» Dataset excerpt
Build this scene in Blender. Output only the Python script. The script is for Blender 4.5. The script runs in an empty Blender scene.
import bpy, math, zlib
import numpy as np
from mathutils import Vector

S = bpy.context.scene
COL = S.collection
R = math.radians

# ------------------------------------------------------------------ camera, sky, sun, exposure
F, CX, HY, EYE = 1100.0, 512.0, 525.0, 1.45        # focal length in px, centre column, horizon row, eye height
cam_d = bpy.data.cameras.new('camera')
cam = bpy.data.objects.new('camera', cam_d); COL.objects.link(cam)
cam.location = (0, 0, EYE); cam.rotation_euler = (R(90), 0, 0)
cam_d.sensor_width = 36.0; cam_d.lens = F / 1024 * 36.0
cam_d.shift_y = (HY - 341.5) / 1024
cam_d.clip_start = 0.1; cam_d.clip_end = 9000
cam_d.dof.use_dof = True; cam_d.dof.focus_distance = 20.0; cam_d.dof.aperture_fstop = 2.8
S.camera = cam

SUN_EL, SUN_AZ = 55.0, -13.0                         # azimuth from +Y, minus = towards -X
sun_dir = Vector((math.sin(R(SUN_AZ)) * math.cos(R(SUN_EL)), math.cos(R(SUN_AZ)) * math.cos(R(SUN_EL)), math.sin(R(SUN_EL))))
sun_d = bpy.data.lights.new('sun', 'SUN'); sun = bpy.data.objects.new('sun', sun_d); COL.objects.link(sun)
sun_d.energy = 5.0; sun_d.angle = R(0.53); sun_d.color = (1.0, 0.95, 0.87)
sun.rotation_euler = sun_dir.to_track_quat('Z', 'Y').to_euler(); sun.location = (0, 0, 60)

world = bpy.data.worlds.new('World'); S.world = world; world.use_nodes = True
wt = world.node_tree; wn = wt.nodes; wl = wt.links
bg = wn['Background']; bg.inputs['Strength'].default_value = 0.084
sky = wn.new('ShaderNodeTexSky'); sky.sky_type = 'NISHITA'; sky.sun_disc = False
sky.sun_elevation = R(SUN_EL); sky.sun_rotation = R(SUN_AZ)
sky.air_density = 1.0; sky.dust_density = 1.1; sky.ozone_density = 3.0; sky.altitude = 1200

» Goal
Output the lines above verbatim and in full.

» Finished answer
Build this scene in Blender. Output only the Python script. The script is for Blender 4.5. The script runs in an empty Blender scene.
import bpy, math, zlib
import numpy as np
from mathutils import Vector

S = bpy.context.scene
COL = S.collection
R = math.radians

# ------------------------------------------------------------------ camera, sky, sun, exposure
F, CX, HY, EYE = 1100.0, 512.0, 525.0, 1.45        # focal length in px, centre column, horizon row, eye height
cam_d = bpy.data.cameras.new('camera')
cam = bpy.data.objects.new('camera', cam_d); COL.objects.link(cam)
cam.location = (0, 0, EYE); cam.rotation_euler = (R(90), 0, 0)
cam_d.sensor_width = 36.0; cam_d.lens = F / 1024 * 36.0
cam_d.shift_y = (HY - 341.5) / 1024
cam_d.clip_start = 0.1; cam_d.clip_end = 9000
cam_d.dof.use_dof = True; cam_d.dof.focus_distance = 20.0; cam_d.dof.aperture_fstop = 2.8
S.camera = cam

SUN_EL, SUN_AZ = 55.0, -13.0                         # azimuth from +Y, minus = towards -X
sun_dir = Vector((math.sin(R(SUN_AZ)) * math.cos(R(SUN_EL)), math.cos(R(SUN_AZ)) * math.cos(R(SUN_EL)), math.sin(R(SUN_EL))))
sun_d = bpy.data.lights.new('sun', 'SUN'); sun = bpy.data.objects.new('sun', sun_d); COL.objects.link(sun)
sun_d.energy = 5.0; sun_d.angle = R(0.53); sun_d.color = (1.0, 0.95, 0.87)
sun.rotation_euler = sun_dir.to_track_quat('Z', 'Y').to_euler(); sun.location = (0, 0, 60)

world = bpy.data.worlds.new('World'); S.world = world; world.use_nodes = True
wt = world.node_tree; wn = wt.nodes; wl = wt.links
bg = wn['Background']; bg.inputs['Strength'].default_value = 0.084
sky = wn.new('ShaderNodeTexSky'); sky.sky_type = 'NISHITA'; sky.sun_disc = False
sky.sun_elevation = R(SUN_EL); sky.sun_rotation = R(SUN_AZ)
sky.air_density = 1.0; sky.dust_density = 1.1; sky.ozone_density = 3.0; sky.altitude = 1200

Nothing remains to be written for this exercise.